Over 54 billion US dollars were traded via e-commerce in the second quarter of 2012. That makes this the most relevant year for electronic retail ever, the apex of an ongoing upward trend. It’s becoming easier to shop remotely and to make purchases from any location within net access. With forecasts predicting a record-shattering holiday season this year for e-commerce, our gadgets have become an integral part of the e-shopping experience.

Record numbers of holiday shoppers will be equipped with the absolute cutting edge in tech: smart phones and tablets that are, frankly, nearing the level of true genius. By easily synching various online accounts and granting real-time access to current location data, your gadget can now not only think for you but in reality think much better than you on many levels.

Humans are intelligent enough to have invented Android and iOS, but we’re just not capable of operating at the same level of performance without adding the factor of time into the equation. The new school of thought – if something can be done more efficiently and with smaller margin of error by an external drive or device, then it should be – is steadily becoming the all-pervasive philosophy of the millennium.

E-commerce today is all about efficiency and cost-effectiveness. It’s about cutting out the middleman and the price padding that goes along with classic bricks-and-mortar retail. At it’s inception over a decade ago it gave the savvy consumer an advantage over the mere unconnected masses who still herded into malls and retail emporiums, shuffling through the shopping experience in a food-court fueled daze.
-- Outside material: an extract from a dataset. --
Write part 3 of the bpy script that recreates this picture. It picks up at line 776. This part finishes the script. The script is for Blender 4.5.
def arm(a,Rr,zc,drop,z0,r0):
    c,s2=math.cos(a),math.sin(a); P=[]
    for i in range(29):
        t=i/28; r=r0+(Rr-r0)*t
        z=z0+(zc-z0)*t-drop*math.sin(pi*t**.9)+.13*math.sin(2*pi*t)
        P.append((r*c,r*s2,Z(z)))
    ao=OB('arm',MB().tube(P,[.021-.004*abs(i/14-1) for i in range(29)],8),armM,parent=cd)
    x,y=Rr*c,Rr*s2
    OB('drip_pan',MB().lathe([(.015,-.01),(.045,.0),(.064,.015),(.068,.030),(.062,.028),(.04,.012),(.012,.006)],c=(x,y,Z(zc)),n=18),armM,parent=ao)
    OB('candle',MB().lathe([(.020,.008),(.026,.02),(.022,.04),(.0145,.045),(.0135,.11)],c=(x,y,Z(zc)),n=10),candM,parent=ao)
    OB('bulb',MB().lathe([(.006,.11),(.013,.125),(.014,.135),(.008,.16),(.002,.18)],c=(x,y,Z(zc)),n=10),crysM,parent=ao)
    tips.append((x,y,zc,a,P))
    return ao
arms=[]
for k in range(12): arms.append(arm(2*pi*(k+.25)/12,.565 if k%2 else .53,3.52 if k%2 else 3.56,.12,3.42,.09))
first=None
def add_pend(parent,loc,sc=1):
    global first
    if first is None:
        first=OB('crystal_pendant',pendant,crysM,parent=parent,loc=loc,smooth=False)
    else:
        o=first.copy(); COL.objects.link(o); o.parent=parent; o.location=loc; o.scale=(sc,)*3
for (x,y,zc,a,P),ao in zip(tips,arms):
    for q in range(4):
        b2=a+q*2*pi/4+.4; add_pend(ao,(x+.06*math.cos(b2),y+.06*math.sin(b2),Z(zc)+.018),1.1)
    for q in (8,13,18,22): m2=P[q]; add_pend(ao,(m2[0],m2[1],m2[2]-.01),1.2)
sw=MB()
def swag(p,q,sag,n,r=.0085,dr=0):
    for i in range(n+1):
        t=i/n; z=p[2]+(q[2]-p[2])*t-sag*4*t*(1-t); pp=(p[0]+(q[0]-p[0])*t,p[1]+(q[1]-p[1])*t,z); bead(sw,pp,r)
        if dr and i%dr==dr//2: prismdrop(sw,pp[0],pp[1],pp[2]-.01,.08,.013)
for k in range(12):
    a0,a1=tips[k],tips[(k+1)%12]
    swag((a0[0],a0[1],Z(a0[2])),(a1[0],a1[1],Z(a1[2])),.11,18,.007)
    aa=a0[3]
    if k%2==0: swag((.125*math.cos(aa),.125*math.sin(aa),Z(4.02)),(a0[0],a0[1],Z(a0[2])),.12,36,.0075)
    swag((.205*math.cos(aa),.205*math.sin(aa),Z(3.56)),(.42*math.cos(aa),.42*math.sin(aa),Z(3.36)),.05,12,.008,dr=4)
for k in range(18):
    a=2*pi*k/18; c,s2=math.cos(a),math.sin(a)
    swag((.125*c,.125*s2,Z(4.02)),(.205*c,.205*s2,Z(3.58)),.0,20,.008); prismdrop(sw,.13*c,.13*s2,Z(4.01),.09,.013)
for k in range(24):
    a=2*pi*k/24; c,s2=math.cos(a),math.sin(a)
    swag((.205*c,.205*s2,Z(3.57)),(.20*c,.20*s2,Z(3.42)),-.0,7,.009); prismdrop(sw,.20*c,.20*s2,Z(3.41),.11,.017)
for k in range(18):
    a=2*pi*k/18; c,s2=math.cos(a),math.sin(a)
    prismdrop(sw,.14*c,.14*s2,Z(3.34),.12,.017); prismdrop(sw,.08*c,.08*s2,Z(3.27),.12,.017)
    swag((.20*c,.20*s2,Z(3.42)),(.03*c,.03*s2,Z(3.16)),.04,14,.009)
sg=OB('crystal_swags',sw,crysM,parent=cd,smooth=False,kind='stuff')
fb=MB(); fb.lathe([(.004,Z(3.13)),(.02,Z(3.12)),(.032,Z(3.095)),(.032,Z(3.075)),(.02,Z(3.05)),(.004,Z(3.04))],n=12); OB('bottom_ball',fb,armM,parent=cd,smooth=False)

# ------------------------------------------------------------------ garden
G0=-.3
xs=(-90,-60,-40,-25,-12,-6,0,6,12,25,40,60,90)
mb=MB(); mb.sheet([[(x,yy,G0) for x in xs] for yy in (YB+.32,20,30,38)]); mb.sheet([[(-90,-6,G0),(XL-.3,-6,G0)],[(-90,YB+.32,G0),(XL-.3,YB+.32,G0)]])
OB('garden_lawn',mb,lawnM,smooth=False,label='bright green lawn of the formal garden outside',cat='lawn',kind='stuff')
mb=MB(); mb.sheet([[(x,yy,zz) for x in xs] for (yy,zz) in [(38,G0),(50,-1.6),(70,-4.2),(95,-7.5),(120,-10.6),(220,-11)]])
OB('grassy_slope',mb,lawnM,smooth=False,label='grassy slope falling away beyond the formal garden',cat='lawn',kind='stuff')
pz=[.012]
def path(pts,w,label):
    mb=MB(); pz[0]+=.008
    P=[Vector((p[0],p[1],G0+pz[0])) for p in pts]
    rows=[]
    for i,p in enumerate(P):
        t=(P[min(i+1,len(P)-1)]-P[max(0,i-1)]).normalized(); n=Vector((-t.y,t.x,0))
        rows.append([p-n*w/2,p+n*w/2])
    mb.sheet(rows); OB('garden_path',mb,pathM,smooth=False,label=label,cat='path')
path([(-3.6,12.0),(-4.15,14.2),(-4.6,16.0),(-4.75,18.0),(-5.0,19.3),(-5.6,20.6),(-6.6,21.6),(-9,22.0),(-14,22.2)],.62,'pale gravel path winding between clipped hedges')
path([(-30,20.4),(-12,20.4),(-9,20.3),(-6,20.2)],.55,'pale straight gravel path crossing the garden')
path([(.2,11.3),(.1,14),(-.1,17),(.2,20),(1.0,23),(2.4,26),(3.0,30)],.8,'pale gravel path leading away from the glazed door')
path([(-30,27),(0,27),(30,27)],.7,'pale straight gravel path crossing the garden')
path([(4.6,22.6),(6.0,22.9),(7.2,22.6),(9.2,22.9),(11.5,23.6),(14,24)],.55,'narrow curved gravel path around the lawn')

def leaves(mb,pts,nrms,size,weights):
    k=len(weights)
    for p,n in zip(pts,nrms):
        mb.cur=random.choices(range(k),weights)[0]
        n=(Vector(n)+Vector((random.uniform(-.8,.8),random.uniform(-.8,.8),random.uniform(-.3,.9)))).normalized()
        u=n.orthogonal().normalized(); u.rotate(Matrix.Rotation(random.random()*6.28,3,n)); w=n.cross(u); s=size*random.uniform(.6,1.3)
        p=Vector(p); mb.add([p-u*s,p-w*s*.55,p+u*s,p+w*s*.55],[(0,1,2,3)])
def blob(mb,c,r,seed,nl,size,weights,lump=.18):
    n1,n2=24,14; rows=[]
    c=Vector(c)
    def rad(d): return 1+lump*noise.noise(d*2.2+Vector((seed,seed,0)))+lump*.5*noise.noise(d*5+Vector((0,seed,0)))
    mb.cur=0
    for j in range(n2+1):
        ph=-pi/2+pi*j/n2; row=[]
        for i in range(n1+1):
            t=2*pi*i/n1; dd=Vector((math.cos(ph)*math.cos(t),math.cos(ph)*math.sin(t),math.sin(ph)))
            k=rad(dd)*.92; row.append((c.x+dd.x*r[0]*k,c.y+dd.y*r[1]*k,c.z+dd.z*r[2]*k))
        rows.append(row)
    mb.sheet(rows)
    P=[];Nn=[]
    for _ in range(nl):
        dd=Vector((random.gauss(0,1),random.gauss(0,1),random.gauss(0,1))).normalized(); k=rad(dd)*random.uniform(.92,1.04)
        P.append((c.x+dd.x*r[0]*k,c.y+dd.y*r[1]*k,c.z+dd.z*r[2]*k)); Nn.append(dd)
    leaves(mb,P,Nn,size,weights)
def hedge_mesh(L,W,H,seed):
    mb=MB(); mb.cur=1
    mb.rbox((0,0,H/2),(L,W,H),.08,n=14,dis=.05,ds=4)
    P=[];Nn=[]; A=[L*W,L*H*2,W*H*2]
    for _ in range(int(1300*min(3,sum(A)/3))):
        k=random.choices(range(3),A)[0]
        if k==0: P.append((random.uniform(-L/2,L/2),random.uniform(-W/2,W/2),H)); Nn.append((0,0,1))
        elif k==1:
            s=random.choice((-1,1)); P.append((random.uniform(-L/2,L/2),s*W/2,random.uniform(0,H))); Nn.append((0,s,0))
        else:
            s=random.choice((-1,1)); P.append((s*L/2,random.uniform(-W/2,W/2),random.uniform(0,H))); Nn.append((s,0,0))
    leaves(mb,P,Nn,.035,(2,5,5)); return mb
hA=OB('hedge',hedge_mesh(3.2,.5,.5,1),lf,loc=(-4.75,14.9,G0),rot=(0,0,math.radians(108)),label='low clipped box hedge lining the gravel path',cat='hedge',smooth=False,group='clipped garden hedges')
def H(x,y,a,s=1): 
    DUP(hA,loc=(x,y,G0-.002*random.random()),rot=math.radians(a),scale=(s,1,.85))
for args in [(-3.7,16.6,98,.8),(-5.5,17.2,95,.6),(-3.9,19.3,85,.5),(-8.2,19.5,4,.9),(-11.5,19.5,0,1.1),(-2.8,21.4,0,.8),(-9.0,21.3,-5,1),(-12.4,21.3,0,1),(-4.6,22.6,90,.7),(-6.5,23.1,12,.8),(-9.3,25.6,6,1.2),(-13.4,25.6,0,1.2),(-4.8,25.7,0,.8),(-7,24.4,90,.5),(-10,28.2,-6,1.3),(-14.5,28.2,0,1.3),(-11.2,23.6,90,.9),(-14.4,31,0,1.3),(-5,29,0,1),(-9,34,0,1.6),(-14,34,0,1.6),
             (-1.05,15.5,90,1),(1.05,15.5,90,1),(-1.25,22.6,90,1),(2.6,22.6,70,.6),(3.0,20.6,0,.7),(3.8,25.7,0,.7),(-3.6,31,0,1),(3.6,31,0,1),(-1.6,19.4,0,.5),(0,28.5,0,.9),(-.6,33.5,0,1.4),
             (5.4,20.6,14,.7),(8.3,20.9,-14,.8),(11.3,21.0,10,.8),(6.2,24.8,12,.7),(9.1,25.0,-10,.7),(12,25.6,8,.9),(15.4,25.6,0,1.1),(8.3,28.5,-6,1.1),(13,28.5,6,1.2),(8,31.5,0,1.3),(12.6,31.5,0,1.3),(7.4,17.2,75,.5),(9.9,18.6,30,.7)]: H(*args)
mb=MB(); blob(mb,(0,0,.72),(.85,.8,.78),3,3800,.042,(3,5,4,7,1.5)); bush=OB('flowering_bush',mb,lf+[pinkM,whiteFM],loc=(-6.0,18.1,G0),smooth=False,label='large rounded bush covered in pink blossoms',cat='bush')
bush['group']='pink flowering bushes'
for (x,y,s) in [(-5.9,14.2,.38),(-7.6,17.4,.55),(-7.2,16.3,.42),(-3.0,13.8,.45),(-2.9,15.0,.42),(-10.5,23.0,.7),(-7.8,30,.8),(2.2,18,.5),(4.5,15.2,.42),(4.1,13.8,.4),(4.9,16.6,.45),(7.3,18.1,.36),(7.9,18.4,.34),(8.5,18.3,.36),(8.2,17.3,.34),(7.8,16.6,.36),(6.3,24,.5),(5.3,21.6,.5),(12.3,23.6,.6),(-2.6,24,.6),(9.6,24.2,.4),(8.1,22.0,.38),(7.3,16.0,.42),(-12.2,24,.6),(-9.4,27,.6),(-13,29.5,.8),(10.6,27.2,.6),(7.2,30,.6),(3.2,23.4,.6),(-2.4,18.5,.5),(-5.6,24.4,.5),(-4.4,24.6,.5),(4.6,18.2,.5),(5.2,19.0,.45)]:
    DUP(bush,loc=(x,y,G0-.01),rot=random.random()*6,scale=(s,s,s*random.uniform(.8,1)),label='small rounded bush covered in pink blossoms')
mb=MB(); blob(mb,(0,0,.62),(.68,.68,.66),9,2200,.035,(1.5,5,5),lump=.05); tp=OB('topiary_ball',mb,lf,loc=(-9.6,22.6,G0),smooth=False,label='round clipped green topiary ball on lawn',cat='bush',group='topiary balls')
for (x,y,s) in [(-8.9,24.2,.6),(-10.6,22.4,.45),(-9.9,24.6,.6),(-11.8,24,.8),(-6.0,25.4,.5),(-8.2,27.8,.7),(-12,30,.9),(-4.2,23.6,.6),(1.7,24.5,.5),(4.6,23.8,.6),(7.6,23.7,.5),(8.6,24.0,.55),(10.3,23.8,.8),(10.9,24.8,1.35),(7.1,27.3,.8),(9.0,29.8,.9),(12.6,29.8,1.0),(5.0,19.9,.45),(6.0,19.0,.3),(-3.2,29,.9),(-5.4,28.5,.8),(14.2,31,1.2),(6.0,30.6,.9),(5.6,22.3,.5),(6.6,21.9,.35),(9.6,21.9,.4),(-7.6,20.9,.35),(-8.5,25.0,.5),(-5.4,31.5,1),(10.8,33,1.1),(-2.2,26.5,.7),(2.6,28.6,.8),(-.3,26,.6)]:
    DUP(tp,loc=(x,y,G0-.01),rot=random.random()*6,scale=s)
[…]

In 2012, however, it’s not just about finding that book or pair of shoes at a better price online than in the store – it’s a total experience that gives the end-user a sense of informed control over how, when and with whom their money is spent. Today’s portable devices can generate data from virtually every aspect of our lives and compile, within nano-seconds, recommendations for who should get our precious dollars. Our current location can be matched with our purchasing history and relevant ad content on our social media sites to make suggestions. This is spooky but also totally impressive. Advanced voice tech makes it so much easier to add parameters to our gadgets’ ridiculously extensive knowledge of who we really are, and what we actually want. And Apple’s new iOS 6 Passbook app, which flirts with the idea of mobile payment solutions, is actually at the frontier of creating a new, e-coupon based economy.

The most ironic and wonderful thing about the future of e-commerce, though, is that regardless of what our tech can do for us we still crave the human element. Today’s e-shopper is no longer tied to a desktop pc, or even to a café table with their laptop. Smart phone or tablet in hand, we can venture into well-peopled retail hubs armed with more real-time information than ever.

Forecasters predict that the classic store may soon become more of a sample/display element in the shopping experience, with merchandise being then purchased online and shipped direct from the warehouse. tThe people-watching and socializing that go along with shopping, as well as the thrill of walking out of a store with a bag of new-bought goodies, will always be a huge draw for many consumers, though.

The human influence is also evident in how social media dictates our e-shopping behavior. Even though barcode scanning apps can find the greatest deals for us across the globe and in seconds, the best algorithm in the world can’t compete with crowd-sourced data. The more easily our gadgets can cull the online reviews of strangers and the recommendations of friends, the better they will be at helping us decide what to buy. E-commerce retailers also have to remember the very key element of customer service. Our point-of-purchase may no longer be in a physical store and instead wherever our smart phones are, but it’s follow-up service that builds and maintains customer loyalty. A real voice on the other end of a phone call is, ultimately, priceless.

The old-school fear that our gadgets alienate us from one another seems quaint at this point. We’re social creatures, and no matter how advanced our technology, we seek to pool our knowledge and resources in the most efficient manner possible. That’s what society is all about. What a smart phone or tablet does for e-commerce solutions is to eliminate the time drag inherent in merging our knowledge with that of others so that what we naturally do becomes an enhanced experience.

According to Code23, expect fourth-quarter 2012 e-commerce figures to blow away all previous expectations. The era of the social, mobile shopping experience is here to stay.